Evacuations New Orleans

Evacuations New Orleans - Engineers on Sunday were assessing the integrity of a lock along a canal north of New Orleans that threatened to fail and send water from the Hurricane Isaac-swollen Pearl River flooding through neighborhoods.

A flash-flood warning was in effect for east-central St. Tammany Parish, a community north of New Orleans in southeast Louisiana but officials said the threat of disaster had eased.

Parish President Pat Brister on Sunday changed the evacuation of the area between Bush and Hickory, east of Highway 41, from mandatory to voluntary.

"The Army Corps of Engineers Vicksburg District has lowered the pressure on Lock 2 near Bush. The Corps informed President Brister this morning that the threat level is lowered significantly," St. Tammany Parish officials said in a statement on their website.

"As there is still a potential threat, even though reduced, a voluntary evacuation remains in place until the Army Corps of Engineers deems the Lock stable and safe."

Saturday night, parish emergency officials said that the opening of valves had relieved pressure on Lock 2 on the Pearl River Diversion Canal but an evacuation order would remain in place.

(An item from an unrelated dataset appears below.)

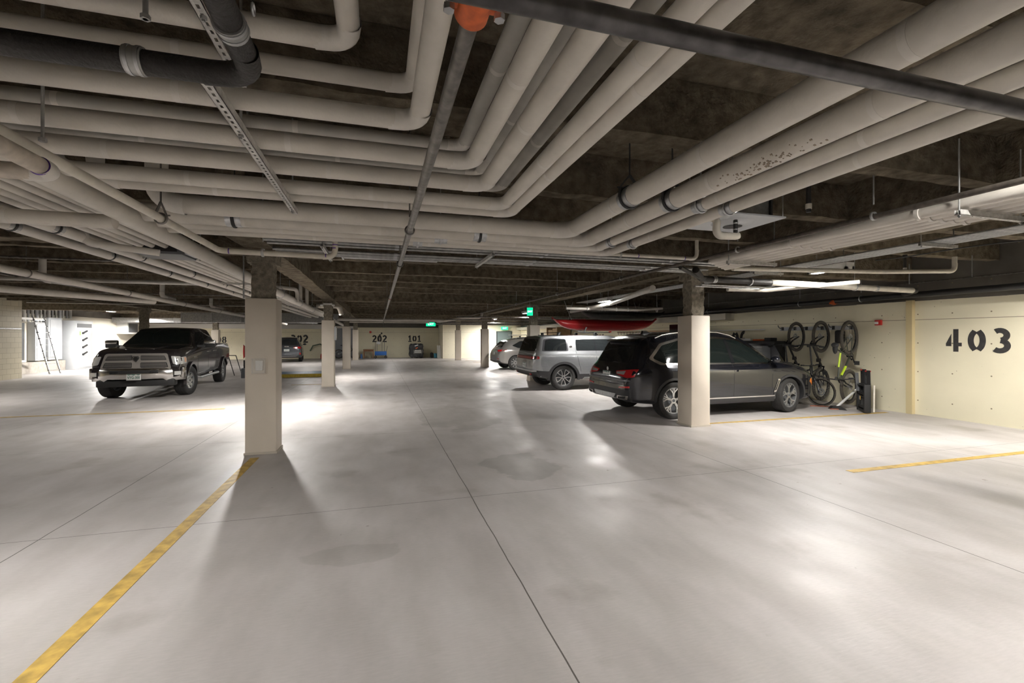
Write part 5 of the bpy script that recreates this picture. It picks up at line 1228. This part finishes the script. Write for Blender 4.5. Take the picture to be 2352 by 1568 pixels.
# ---------------------------------------------------------------- bicycles
def bike(name, label, loc, rot, fm, accent=None, group=None, wbase=1.12, R=.35, fat=.028, rim=None):
    M = Matrix.Translation(Vector(loc)) @ rot
    r = thing(name, label, 'bicycle', loc, 0, group, rot=rot)
    L = lambda mb, n, m, p=None, lb=None: mb.build(n, m, p or r, lb, world=False)
    for cx in (0, wbase):
        ty = L(MB().ring((cx, 0, R), (0, 1, 0), R-fat, fat, 40, 8), 'tyre', mat('bike_tyre', (.07, .062, .05), .8, var=.3, scale=30))
        L(MB().ring((cx, 0, R), (0, 1, 0), R-2*fat-.008, .011, 40, 6), 'rim', rim or M_BLKG, ty)
        sp_ = MB()
        for i in range(24):
            a = 2*PI*i/24+.1; sp_.cyl((cx, .018*(-1)**i, R), (cx+math.cos(a)*(R-2*fat), 0, R+math.sin(a)*(R-2*fat)), .0016, 4)
        sp_.cyl((cx, -.04, R), (cx, .04, R), .022, 12)
        L(sp_, 'spokes', M_GALVD, ty)
        L(MB().lathe([(.05, .028), (.085, .028), (.085, .031), (.05, .031), (.05, .028)], (cx, 0, R), (0, 1, 0), 24), 'brake_disc', M_GALVD, ty)
    bb = V(.44, 0, R-.03); st = V(.30, 0, R+.46); ht = V(wbase-.22, 0, R+.52); hb = V(wbase-.19, 0, R+.40)
    f = MB()
    f.tube([hb, bb], .024, 10).tube([bb, st], .017, 10).tube([st+V(.02, 0, -.06), ht], .018, 10).tube([hb-V(.012, 0, .03), ht+V(-.01, 0, .04)], .024, 12)
    for s_ in (-1, 1):
        f.tube([bb+V(0, s_*.03, 0), V(0, s_*.06, R)], .011, 8).tube([st+V(.01, s_*.02, -.10), V(0, s_*.06, R)], .009, 8)
    fr_ = L(f, 'frame', fm)
    if accent: L(MB().tube([hb+V(-.06, .0, .0)+(bb-hb)*.05, hb+(bb-hb)*.55], .0255, 10, False).tube([st+V(.05, 0, -.05), st+(ht-st)*.6], .0195, 10, False), 'accent_stripe', accent, fr_, 'yellow green accent')
    fk = MB()
    for s_ in (-1, 1): fk.tube([V(wbase, s_*.062, R), V(wbase-.10, s_*.062, R+.30), V(wbase-.17, s_*.055, R+.38)], .016, 10)
    fk.tube([V(wbase-.17, -.07, R+.375), V(wbase-.17, .07, R+.375)], .018, 10); L(fk, 'fork', M_BLKG)
    h = MB(); top = ht+V(-.02, 0, .10); h.tube([ht, top], .016, 10).tube([top, top+V(.05, 0, .01)], .018, 10)
    h.tube([top+V(.0, -.36, .01), top+V(.04, -.14, .0), top+V(.05, 0, .0), top+V(.04, .14, .0), top+V(.0, .36, .01)], .013, 10); hh = L(h, 'handlebar', M_BLACK)
    for s_ in (-1, 1): L(MB().cyl(top+V(0, s_*.26, .008), top+V(-.004, s_*.37, .012), .018, 10), 'grip', M_BLACK, hh)
    L(MB().tube([st, st+V(-.05, 0, .17)], .013, 10), 'seat_post', M_BLKG)
    L(MB().ball(st+V(-.06, 0, .19), .13, .055, .025).ball(st+V(-.13, 0, .195), .06, .08, .03), 'saddle', M_BLACK)
    c = MB().lathe([(.05, .035), (.09, .035), (.09, .04), (.05, .04), (.05, .035)], bb, (0, 1, 0), 24).cyl(bb+V(0, -.06, 0), bb+V(0, .06, 0), .018, 10)
    c.bar(bb+V(0, .055, 0), bb+V(.15, .06, -.08), .02, .014).bar(bb+V(0, -.055, 0), bb+V(-.15, -.06, .08), .02, .014)
    cr_ = L(c, 'crankset', M_BLKG)
    for s_ in (-1, 1): L(MB().box(bb.x+s_*.15-.045, bb.x+s_*.15+.045, s_*.06 if s_ > 0 else -.16, .16 if s_ > 0 else -.06, bb.z-s_*.08-.01, bb.z-s_*.08+.01), 'pedal', M_BLACK, cr_)
    return r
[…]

Water began pouring over the lock and leaching around its sides Saturday, prompting fears the entire structure could be washed away, sending a wall of water into nearby neighborhoods.

Officials had said earlier Saturday that the failure of the lock appeared imminent. That promoted the mandatory evacuation of thousands of residents in some 1,200 homes.

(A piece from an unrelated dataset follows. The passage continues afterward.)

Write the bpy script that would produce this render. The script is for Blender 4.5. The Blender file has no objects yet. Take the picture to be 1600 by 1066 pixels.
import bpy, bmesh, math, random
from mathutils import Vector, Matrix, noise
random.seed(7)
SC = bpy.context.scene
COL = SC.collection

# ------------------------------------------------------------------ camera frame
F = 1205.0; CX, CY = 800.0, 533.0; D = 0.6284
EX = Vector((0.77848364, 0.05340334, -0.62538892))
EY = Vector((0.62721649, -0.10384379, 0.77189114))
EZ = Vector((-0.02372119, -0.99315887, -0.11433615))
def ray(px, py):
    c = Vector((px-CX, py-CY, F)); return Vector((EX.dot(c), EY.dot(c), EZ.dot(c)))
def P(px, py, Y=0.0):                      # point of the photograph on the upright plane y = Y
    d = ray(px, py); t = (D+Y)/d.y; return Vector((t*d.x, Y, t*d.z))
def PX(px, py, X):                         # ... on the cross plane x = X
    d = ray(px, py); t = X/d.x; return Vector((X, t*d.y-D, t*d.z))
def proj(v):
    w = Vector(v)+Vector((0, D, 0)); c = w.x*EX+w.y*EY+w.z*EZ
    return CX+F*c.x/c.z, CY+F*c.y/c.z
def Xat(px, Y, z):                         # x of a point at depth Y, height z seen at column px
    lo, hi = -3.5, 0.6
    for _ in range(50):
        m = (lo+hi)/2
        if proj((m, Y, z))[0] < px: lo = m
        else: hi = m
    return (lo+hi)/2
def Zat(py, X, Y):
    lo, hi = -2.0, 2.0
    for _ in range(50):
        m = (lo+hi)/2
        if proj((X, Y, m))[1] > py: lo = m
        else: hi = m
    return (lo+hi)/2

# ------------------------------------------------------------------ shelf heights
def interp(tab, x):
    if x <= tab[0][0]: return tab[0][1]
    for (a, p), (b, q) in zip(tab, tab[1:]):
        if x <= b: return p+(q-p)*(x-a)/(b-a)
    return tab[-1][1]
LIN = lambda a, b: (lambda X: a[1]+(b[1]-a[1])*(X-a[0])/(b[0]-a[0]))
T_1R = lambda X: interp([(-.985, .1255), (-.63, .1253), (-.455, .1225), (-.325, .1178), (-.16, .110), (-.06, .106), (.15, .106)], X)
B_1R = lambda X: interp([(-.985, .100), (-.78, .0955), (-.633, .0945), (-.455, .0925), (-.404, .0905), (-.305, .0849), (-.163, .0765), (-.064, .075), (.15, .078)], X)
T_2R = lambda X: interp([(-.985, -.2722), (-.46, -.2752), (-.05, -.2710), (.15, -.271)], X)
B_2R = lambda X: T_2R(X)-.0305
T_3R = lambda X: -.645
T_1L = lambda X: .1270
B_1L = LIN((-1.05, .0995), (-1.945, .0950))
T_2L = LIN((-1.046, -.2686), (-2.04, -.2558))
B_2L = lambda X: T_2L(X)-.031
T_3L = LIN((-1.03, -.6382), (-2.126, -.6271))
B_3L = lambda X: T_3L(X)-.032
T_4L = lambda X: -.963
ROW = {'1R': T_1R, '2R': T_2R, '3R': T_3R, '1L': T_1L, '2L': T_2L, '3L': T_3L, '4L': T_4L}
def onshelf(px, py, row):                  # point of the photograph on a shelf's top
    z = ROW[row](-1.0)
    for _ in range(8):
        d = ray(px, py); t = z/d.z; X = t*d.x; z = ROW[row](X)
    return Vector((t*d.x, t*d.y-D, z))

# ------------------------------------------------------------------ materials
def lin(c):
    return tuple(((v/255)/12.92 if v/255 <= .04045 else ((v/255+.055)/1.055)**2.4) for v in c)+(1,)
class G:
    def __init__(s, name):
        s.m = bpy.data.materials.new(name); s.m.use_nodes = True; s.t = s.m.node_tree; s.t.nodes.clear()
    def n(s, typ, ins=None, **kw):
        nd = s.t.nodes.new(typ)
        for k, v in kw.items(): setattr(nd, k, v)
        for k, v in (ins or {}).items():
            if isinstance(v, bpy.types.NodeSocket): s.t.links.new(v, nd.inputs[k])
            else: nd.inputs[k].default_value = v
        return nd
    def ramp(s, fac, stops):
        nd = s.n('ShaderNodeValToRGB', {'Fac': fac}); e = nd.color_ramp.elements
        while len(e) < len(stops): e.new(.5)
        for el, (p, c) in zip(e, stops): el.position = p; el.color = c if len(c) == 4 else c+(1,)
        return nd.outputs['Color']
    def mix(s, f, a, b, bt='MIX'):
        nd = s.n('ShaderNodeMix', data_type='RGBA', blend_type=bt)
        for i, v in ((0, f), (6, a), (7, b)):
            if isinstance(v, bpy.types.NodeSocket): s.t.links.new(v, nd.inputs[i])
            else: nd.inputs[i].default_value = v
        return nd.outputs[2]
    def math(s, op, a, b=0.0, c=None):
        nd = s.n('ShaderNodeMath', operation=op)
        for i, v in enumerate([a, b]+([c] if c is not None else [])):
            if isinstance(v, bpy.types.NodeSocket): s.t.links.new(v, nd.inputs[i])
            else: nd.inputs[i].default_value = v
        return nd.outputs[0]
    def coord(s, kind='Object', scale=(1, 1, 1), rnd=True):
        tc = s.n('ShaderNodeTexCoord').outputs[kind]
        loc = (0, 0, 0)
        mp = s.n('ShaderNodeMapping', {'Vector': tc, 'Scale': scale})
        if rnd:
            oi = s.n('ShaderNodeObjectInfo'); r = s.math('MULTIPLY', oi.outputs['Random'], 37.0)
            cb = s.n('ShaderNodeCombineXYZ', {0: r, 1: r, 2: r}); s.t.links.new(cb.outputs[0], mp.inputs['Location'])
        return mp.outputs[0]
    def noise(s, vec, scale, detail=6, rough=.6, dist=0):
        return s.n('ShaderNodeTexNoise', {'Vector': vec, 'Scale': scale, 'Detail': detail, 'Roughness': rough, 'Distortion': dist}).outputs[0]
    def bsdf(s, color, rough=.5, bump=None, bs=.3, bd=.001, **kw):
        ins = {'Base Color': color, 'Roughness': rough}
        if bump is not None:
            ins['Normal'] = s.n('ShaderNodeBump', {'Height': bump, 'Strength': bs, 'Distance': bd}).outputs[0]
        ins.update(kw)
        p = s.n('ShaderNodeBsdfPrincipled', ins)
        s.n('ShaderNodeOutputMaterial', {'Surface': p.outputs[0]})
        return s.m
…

Parish Sheriff Jack Strain Strain and Brister late Saturday said the threat of the lock failing had been lessened after crews managed to open valves to release some of the water and reduce pressure on the structure.

"The worst-case scenario -- we don't believe that's going to happen,'' he added.

The National Weather Service is projecting the Pearl River, at the town of Pearl River, to crest early Monday morning at 19.5 feet.

As residents in Louisiana, Mississippi and Arkansas began surveying the damage to their homes, remnants of Isaac pushed their way north, spinning off tornadoes in southeast Missouri and threatening flash-flooding in parts of Tennessee and Kentucky.